- Stated goal -
Reproduce, please, only the lines from the first line below to the line containing "COL = SC.collection", inclusive.

%%

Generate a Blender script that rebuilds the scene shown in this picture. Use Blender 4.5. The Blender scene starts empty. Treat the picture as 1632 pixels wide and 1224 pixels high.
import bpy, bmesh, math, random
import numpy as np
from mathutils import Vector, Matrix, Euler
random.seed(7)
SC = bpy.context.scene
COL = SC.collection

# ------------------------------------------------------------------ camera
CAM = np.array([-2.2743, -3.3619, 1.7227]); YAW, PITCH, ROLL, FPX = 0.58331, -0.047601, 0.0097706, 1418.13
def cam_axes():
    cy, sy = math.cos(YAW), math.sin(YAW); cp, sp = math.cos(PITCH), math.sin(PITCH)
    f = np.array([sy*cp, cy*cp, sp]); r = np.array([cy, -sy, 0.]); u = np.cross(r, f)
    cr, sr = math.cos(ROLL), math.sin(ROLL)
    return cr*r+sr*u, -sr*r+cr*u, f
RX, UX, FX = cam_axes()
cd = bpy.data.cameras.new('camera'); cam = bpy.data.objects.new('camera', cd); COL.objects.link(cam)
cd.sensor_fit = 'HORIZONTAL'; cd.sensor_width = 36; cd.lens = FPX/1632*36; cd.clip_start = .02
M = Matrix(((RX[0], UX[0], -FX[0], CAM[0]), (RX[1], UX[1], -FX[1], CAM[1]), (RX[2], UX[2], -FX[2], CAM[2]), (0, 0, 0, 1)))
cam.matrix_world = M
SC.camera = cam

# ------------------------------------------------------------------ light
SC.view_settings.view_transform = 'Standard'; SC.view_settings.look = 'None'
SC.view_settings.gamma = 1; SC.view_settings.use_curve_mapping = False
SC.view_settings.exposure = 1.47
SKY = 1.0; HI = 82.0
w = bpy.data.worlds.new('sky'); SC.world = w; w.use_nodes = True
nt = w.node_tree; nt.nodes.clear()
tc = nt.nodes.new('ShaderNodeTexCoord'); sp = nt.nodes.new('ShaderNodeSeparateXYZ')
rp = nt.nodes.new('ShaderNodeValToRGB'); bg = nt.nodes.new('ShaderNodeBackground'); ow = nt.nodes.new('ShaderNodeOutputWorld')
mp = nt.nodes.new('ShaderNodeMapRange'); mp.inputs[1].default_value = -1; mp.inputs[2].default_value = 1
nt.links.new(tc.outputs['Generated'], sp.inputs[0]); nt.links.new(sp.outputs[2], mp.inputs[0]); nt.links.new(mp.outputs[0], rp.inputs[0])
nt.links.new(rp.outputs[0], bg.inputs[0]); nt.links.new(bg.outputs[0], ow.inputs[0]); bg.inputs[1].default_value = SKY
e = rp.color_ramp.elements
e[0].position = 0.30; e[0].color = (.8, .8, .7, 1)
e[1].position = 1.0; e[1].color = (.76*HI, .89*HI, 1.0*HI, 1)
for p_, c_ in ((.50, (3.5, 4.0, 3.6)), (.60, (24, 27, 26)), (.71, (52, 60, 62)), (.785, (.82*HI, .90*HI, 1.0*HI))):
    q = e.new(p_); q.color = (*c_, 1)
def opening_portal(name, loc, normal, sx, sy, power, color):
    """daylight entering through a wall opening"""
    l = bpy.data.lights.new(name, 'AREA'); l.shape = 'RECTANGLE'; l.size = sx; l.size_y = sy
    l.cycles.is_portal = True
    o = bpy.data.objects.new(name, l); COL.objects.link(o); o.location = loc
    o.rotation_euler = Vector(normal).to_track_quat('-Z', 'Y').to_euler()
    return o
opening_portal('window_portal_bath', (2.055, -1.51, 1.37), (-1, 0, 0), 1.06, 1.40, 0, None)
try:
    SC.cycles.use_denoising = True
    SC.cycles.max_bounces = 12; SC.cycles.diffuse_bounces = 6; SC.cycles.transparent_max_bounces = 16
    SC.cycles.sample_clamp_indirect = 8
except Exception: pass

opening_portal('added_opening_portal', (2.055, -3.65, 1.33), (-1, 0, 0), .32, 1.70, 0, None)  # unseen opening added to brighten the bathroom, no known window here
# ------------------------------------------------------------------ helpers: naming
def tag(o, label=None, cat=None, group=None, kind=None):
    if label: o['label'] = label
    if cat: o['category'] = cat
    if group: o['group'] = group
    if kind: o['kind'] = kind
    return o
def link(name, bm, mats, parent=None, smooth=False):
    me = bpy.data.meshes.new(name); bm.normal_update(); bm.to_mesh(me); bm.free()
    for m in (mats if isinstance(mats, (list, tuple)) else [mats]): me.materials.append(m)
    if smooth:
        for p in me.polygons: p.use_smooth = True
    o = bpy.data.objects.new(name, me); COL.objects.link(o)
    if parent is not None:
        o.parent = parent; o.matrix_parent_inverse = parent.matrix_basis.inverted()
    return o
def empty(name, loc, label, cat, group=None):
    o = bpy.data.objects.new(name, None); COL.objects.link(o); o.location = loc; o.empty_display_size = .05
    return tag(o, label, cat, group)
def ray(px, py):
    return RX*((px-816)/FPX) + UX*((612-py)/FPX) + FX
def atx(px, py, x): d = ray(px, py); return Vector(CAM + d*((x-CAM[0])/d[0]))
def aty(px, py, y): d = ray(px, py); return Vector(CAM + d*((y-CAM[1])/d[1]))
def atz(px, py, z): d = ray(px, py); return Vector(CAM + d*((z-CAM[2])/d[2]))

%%

- Exercise result -
Generate a Blender script that rebuilds the scene shown in this picture. Use Blender 4.5. The Blender scene starts empty. Treat the picture as 1632 pixels wide and 1224 pixels high.
import bpy, bmesh, math, random
import numpy as np
from mathutils import Vector, Matrix, Euler
random.seed(7)
SC = bpy.context.scene
COL = SC.collection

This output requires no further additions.